### [GIVEN DATA]
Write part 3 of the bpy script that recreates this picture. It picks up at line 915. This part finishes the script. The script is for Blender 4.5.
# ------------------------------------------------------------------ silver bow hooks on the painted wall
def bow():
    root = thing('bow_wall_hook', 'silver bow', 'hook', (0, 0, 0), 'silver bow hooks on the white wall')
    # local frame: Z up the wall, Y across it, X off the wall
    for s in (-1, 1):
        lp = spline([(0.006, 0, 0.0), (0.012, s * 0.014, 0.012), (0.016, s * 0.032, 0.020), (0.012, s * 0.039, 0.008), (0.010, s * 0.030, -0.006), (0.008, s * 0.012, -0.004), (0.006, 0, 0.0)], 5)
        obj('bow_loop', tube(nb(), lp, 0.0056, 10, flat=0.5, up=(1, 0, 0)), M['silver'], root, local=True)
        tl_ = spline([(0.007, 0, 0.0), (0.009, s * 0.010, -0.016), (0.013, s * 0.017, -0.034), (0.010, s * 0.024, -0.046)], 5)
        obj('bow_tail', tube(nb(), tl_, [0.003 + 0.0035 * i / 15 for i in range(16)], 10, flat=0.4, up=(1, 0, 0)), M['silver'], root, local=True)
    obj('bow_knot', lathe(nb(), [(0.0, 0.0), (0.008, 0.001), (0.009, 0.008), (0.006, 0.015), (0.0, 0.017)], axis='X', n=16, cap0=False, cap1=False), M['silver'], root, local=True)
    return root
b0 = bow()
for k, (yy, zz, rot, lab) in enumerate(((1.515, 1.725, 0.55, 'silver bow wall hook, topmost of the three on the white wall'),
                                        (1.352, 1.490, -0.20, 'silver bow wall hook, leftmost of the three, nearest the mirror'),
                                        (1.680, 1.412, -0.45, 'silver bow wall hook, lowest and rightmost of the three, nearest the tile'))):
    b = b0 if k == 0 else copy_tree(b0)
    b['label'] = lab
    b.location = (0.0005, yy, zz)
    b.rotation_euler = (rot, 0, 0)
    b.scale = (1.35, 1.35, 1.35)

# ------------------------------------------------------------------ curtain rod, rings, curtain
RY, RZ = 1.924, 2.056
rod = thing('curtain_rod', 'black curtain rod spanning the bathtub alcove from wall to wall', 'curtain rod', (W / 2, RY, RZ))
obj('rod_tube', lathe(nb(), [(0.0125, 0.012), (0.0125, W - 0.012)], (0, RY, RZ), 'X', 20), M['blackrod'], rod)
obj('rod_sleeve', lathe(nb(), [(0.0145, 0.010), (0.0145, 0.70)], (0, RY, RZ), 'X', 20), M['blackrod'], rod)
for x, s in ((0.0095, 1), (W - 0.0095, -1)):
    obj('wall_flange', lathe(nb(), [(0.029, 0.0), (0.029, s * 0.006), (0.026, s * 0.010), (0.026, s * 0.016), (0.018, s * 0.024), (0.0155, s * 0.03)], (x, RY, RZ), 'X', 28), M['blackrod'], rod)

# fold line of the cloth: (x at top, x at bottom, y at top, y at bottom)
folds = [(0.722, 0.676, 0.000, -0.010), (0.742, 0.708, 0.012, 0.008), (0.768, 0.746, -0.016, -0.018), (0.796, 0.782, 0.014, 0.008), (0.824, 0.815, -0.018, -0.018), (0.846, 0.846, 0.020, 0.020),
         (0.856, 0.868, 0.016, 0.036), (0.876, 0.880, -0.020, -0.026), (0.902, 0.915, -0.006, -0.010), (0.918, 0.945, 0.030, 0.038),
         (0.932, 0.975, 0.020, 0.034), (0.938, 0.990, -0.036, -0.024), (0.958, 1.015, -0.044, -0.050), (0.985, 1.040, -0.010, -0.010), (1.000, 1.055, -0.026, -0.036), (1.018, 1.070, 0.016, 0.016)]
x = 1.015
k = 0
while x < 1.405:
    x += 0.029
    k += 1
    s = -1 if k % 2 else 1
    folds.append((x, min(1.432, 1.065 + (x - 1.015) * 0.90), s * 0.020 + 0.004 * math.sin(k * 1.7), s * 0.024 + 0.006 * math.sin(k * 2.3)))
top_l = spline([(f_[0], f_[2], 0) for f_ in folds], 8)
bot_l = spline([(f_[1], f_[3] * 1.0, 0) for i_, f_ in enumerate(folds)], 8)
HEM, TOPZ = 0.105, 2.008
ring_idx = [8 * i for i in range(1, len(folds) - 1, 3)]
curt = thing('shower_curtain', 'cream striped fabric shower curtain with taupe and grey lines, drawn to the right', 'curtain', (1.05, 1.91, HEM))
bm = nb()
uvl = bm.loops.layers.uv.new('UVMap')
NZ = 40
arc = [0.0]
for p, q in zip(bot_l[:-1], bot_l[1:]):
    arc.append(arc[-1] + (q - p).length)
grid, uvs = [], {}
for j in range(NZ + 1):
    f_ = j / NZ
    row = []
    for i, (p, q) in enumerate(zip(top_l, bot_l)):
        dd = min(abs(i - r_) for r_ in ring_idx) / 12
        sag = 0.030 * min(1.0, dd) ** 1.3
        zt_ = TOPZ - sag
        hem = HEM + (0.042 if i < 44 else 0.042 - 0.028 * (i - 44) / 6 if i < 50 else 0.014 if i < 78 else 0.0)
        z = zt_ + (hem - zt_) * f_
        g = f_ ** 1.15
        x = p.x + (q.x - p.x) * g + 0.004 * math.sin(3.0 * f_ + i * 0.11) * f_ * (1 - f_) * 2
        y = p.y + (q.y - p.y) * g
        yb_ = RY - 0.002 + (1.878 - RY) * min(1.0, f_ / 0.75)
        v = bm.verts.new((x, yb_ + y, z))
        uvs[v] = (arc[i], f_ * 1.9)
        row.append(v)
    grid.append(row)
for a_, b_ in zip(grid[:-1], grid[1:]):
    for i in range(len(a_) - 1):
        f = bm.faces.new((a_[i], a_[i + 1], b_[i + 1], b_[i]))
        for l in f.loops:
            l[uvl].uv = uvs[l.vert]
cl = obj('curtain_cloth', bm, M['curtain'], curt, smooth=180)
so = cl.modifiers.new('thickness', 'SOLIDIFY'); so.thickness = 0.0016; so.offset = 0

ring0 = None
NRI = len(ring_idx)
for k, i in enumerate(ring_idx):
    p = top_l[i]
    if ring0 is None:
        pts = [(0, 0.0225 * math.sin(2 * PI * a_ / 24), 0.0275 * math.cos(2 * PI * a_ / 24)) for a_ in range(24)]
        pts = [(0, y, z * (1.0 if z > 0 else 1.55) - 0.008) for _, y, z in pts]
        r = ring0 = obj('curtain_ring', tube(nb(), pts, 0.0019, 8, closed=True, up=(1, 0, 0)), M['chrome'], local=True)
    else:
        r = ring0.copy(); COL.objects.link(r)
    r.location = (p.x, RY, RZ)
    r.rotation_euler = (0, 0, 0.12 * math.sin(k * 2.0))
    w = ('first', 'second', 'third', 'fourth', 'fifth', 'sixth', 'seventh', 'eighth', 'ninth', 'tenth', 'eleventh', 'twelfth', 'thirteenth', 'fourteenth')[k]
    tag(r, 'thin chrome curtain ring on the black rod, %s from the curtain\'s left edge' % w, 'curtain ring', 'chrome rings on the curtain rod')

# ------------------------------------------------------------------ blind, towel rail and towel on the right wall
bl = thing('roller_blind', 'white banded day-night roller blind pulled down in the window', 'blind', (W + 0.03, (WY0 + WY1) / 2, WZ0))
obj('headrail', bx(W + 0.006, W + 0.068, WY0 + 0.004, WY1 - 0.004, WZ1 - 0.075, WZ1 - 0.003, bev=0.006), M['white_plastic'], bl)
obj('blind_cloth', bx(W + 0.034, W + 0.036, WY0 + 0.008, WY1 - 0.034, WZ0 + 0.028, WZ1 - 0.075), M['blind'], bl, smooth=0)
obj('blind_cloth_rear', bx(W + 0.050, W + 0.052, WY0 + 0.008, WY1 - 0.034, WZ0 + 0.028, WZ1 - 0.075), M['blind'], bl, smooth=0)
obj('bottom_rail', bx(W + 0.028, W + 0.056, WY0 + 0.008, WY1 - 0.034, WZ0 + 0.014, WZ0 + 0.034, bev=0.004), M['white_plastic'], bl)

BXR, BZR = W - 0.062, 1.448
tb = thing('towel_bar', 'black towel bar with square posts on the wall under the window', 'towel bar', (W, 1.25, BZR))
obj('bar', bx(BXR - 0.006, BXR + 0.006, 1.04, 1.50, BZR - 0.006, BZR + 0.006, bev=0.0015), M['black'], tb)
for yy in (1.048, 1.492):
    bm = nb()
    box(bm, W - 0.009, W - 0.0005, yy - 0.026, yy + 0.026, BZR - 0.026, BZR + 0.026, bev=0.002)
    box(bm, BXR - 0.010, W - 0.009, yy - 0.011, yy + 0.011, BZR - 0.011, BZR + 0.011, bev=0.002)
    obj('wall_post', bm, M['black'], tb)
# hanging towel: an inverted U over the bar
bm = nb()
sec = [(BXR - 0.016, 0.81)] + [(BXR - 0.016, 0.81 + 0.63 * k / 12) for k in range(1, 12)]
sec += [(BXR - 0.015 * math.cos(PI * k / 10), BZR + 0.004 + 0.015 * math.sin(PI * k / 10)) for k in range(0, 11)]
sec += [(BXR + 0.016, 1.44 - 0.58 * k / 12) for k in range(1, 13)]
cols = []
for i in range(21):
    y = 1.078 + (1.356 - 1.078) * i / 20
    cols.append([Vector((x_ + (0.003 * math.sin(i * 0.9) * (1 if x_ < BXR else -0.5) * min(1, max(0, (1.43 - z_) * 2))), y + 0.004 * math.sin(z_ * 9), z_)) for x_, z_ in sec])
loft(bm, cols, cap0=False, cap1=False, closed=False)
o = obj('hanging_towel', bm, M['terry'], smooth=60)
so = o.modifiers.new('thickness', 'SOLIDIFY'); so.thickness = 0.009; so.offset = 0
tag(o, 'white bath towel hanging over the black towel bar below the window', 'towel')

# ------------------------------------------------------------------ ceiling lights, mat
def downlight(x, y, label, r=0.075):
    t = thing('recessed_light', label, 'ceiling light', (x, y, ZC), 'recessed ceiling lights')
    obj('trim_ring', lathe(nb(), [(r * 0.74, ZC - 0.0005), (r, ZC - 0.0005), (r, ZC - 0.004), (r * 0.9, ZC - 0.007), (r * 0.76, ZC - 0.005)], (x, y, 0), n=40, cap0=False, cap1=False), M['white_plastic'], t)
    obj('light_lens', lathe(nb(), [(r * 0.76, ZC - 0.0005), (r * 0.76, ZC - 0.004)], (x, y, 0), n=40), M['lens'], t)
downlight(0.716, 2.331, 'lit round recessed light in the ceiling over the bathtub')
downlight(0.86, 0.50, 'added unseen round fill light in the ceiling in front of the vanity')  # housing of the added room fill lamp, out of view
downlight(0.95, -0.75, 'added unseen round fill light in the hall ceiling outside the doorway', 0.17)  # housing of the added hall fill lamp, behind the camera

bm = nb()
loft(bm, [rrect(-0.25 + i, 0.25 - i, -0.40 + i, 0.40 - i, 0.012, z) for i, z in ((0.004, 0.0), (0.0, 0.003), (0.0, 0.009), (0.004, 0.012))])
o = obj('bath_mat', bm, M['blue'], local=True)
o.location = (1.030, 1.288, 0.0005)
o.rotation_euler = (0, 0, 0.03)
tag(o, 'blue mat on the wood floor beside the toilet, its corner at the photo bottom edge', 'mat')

### [PROMPT]
Reproduce, please, the lines of the material from its first line down to the line containing "b.scale = (1.35, 1.35, 1.35)", keeping both ends and nothing beyond them.

### [TASK ANSWER]
Write part 3 of the bpy script that recreates this picture. It picks up at line 915. This part finishes the script. The script is for Blender 4.5.
# ------------------------------------------------------------------ silver bow hooks on the painted wall
def bow():
    root = thing('bow_wall_hook', 'silver bow', 'hook', (0, 0, 0), 'silver bow hooks on the white wall')
    # local frame: Z up the wall, Y across it, X off the wall
    for s in (-1, 1):
        lp = spline([(0.006, 0, 0.0), (0.012, s * 0.014, 0.012), (0.016, s * 0.032, 0.020), (0.012, s * 0.039, 0.008), (0.010, s * 0.030, -0.006), (0.008, s * 0.012, -0.004), (0.006, 0, 0.0)], 5)
        obj('bow_loop', tube(nb(), lp, 0.0056, 10, flat=0.5, up=(1, 0, 0)), M['silver'], root, local=True)
        tl_ = spline([(0.007, 0, 0.0), (0.009, s * 0.010, -0.016), (0.013, s * 0.017, -0.034), (0.010, s * 0.024, -0.046)], 5)
        obj('bow_tail', tube(nb(), tl_, [0.003 + 0.0035 * i / 15 for i in range(16)], 10, flat=0.4, up=(1, 0, 0)), M['silver'], root, local=True)
    obj('bow_knot', lathe(nb(), [(0.0, 0.0), (0.008, 0.001), (0.009, 0.008), (0.006, 0.015), (0.0, 0.017)], axis='X', n=16, cap0=False, cap1=False), M['silver'], root, local=True)
    return root
b0 = bow()
for k, (yy, zz, rot, lab) in enumerate(((1.515, 1.725, 0.55, 'silver bow wall hook, topmost of the three on the white wall'),
                                        (1.352, 1.490, -0.20, 'silver bow wall hook, leftmost of the three, nearest the mirror'),
                                        (1.680, 1.412, -0.45, 'silver bow wall hook, lowest and rightmost of the three, nearest the tile'))):
    b = b0 if k == 0 else copy_tree(b0)
    b['label'] = lab
    b.location = (0.0005, yy, zz)
    b.rotation_euler = (rot, 0, 0)
    b.scale = (1.35, 1.35, 1.35)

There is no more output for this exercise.